» Task to carry out
Quote all entries in full, exactly.

-- start Dataset records --

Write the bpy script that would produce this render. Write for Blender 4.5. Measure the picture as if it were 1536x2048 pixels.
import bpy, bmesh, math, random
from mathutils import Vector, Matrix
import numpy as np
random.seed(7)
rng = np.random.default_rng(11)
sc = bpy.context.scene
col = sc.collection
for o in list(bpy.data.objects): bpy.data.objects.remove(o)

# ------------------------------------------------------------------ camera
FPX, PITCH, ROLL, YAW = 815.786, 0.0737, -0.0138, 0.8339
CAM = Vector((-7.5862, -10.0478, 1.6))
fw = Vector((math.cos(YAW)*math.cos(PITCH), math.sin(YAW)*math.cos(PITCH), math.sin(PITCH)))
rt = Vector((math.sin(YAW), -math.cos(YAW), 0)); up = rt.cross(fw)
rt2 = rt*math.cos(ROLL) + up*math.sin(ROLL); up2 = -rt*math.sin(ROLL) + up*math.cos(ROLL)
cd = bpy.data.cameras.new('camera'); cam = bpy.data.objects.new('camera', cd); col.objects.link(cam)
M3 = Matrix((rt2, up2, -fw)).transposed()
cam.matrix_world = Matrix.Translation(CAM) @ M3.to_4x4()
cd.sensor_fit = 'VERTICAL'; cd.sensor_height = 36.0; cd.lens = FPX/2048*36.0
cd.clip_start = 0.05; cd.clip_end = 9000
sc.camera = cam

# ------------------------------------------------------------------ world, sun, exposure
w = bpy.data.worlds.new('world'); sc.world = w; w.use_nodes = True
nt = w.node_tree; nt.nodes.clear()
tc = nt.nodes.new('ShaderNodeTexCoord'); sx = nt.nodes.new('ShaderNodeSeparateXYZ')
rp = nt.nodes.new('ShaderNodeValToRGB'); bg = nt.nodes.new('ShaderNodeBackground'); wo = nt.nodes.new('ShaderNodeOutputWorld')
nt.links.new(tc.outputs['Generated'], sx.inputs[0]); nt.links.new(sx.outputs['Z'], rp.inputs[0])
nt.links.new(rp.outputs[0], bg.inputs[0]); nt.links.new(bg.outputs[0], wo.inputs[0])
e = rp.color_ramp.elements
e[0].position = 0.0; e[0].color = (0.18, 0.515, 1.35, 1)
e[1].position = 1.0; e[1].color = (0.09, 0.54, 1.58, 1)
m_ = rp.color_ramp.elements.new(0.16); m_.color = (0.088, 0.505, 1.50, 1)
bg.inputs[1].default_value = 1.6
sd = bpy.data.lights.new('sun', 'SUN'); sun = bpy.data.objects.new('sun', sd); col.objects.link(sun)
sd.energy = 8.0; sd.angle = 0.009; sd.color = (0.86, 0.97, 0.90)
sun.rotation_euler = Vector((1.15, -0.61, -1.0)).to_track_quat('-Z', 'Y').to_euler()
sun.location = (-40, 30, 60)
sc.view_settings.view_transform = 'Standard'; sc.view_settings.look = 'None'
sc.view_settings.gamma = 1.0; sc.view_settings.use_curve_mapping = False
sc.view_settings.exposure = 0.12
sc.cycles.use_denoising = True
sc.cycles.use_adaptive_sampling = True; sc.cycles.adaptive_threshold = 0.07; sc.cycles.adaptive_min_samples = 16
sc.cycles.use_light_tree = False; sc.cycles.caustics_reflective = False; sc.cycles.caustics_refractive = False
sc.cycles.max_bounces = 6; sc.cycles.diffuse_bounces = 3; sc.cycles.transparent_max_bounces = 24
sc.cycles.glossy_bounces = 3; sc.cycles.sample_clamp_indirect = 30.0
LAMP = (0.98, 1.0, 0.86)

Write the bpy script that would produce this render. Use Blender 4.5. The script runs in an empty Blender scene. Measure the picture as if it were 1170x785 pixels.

-- end Dataset records --

» The reply
Write the bpy script that would produce this render. Write for Blender 4.5. Measure the picture as if it were 1536x2048 pixels.
import bpy, bmesh, math, random
from mathutils import Vector, Matrix
import numpy as np
random.seed(7)
rng = np.random.default_rng(11)
sc = bpy.context.scene
col = sc.collection
for o in list(bpy.data.objects): bpy.data.objects.remove(o)

# ------------------------------------------------------------------ camera
FPX, PITCH, ROLL, YAW = 815.786, 0.0737, -0.0138, 0.8339
CAM = Vector((-7.5862, -10.0478, 1.6))
fw = Vector((math.cos(YAW)*math.cos(PITCH), math.sin(YAW)*math.cos(PITCH), math.sin(PITCH)))
rt = Vector((math.sin(YAW), -math.cos(YAW), 0)); up = rt.cross(fw)
rt2 = rt*math.cos(ROLL) + up*math.sin(ROLL); up2 = -rt*math.sin(ROLL) + up*math.cos(ROLL)
cd = bpy.data.cameras.new('camera'); cam = bpy.data.objects.new('camera', cd); col.objects.link(cam)
M3 = Matrix((rt2, up2, -fw)).transposed()
cam.matrix_world = Matrix.Translation(CAM) @ M3.to_4x4()
cd.sensor_fit = 'VERTICAL'; cd.sensor_height = 36.0; cd.lens = FPX/2048*36.0
cd.clip_start = 0.05; cd.clip_end = 9000
sc.camera = cam

# ------------------------------------------------------------------ world, sun, exposure
w = bpy.data.worlds.new('world'); sc.world = w; w.use_nodes = True
nt = w.node_tree; nt.nodes.clear()
tc = nt.nodes.new('ShaderNodeTexCoord'); sx = nt.nodes.new('ShaderNodeSeparateXYZ')
rp = nt.nodes.new('ShaderNodeValToRGB'); bg = nt.nodes.new('ShaderNodeBackground'); wo = nt.nodes.new('ShaderNodeOutputWorld')
nt.links.new(tc.outputs['Generated'], sx.inputs[0]); nt.links.new(sx.outputs['Z'], rp.inputs[0])
nt.links.new(rp.outputs[0], bg.inputs[0]); nt.links.new(bg.outputs[0], wo.inputs[0])
e = rp.color_ramp.elements
e[0].position = 0.0; e[0].color = (0.18, 0.515, 1.35, 1)
e[1].position = 1.0; e[1].color = (0.09, 0.54, 1.58, 1)
m_ = rp.color_ramp.elements.new(0.16); m_.color = (0.088, 0.505, 1.50, 1)
bg.inputs[1].default_value = 1.6
sd = bpy.data.lights.new('sun', 'SUN'); sun = bpy.data.objects.new('sun', sd); col.objects.link(sun)
sd.energy = 8.0; sd.angle = 0.009; sd.color = (0.86, 0.97, 0.90)
sun.rotation_euler = Vector((1.15, -0.61, -1.0)).to_track_quat('-Z', 'Y').to_euler()
sun.location = (-40, 30, 60)
sc.view_settings.view_transform = 'Standard'; sc.view_settings.look = 'None'
sc.view_settings.gamma = 1.0; sc.view_settings.use_curve_mapping = False
sc.view_settings.exposure = 0.12
sc.cycles.use_denoising = True
sc.cycles.use_adaptive_sampling = True; sc.cycles.adaptive_threshold = 0.07; sc.cycles.adaptive_min_samples = 16
sc.cycles.use_light_tree = False; sc.cycles.caustics_reflective = False; sc.cycles.caustics_refractive = False
sc.cycles.max_bounces = 6; sc.cycles.diffuse_bounces = 3; sc.cycles.transparent_max_bounces = 24
sc.cycles.glossy_bounces = 3; sc.cycles.sample_clamp_indirect = 30.0
LAMP = (0.98, 1.0, 0.86)

Write the bpy script that would produce this render. Use Blender 4.5. The script runs in an empty Blender scene. Measure the picture as if it were 1170x785 pixels.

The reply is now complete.